4. Ein wenig Kasino-Kultur ist noch vorhanden
Der Strategiewechsel hin zu mehr Wealth Management lässt vergessen, dass die CS mit ihrer Investmentbank noch immer annähernd 50 Prozent ihrer Erträge erwirtschaftet. Dies kommt insbesondere in einer guten Marktstimmung zum Tragen, wie das erste Quartal 2017 gezeigt hatte. Die CS holt nach wie vor mehr aus ihrer Investmentbank als die UBS, die damit leben muss, kurzfristige und lukrative Aufschwünge im Fixed-Income-Bereich zu verpassen.
Dabei segelt die CS nach wie vor hart am Wind: Trotz strengen Regulierungen bezüglich Eigenhandel führt die Investmentbank eine Einheit namens Systemativ Market-Making Group, mit der auf eigene Rechnung gehandelt wird. Ein wenig Kasino-Kultur ist bei der CS noch immer vorhanden – was sich mit einem entsprechenden Risikomanagement auszahlen kann.
Und darum wird die UBS langfristig schwer zu schlagen sein:
1. Investoren werden den Wealth Manager in der UBS noch entdecken
Es ärgert UBS-Chef Sergio Ermotti: Die aktuelle Bewertung der UBS-Aktie zeigt die über die Jahre erzielten Fortschritte der UBS, der grössten Vermögensverwalterin der Welt, nicht angemessen.
«Am Ende des Tages sind wir nicht die am höchsten bewertete Investmentbank, wir sind der am tiefsten bewertete Vermögensverwalter der Welt», beklagte sich Ermotti kürzlich.
Bleibt die UBS auf ihrem Wealth-Management-Kurs wird dieser Bewertungsabschlag kleiner werden und sie kann sich vom Stigma der Investmentbank, die einst hoch geflogen und tief gefallen ist, befreien. Dies braucht Geduld und wird kurzfristig nicht der Fall sein. Aber die UBS hat sich ja auch dem langfristigen Geschäft der Vermögensverwaltung verschrieben.
2. Grösse zählt – und die starke US-Präsenz
Im Wealth Management ist die UBS der CS bezüglich Grösse enteilt. Und Grösse zählt im globalen Private Banking: Auf modernen Plattformen lässt sich das Geschäft skalieren. Im Idealfall steigen Erträge gegenüber laufenden Kosten überproportional an – vorausgesetzt, das entsprechende Wachstum bei den Geldzuflüssen stellt sich ein.
Die UBS ist hierfür weit besser aufgestellt als die CS, denn sie ist in Nordamerika mit zunehmendem Erfolg im Wealth Management aktiv.
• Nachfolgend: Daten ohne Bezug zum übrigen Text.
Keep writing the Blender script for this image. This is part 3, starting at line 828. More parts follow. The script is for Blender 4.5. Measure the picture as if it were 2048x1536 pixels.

Dieser Vermögensverwaltungsmarkt wächst zwar nicht ganz so schnell wie der asiatische, dafür mit – noch immer – deutlich grösserem Volumen und vor allem höheren Margen.
Diesen Vorteil kann der UBS niemand vom Brot nehmen. Und er bringt ein weiteres Plus: Um das notwendige anhaltende Wachstum zu generieren, muss die UBS nicht übermässige Risiken nehmen und kann bei der Annahme von Kundengelder selektiver sein.
3. Grosser Vorsprung bei IT-Modernisierung und Digitalisierung
Der Wettbewerb im Banking wird in Zukunft über die operationellen Kosten entschieden. Voraussetzung dafür ist eine Vereinheitlichung der IT-Systeme, mit dem Ziel, die gesamten Bankoperationen von einer Plattform aus steuern zu können.
Die UBS hat auf ihrem Weg dorthin bereits einen grossen Vorsprung: Wie kaum eine andere Grossbank hat sie die Vereinheitlichung der Buchungsplattformen vorangetrieben. Dahinter steckt die Kunden-Plattform Cetus, lateinisch für Wal. Dabei handelt es sich in der Tat um ein grosses Säugetier. Denn mit der UBS Europe mit Sitz in Frankfurt werden die Wealth-Management-Einheiten in Europa in eine Rechtseinheit gebündelt.
Zuvor betrieb die Schweizer Grossbank allein in Europa an zwölf Standorten neun Buchungsplattformen, die auf sechs verschiedenen IT-Systemen liefen. Die Kosten senken sich nun durch die Vereinheitlichung massiv. Die Rede ist von rund 100 Millionen Franken jährlich.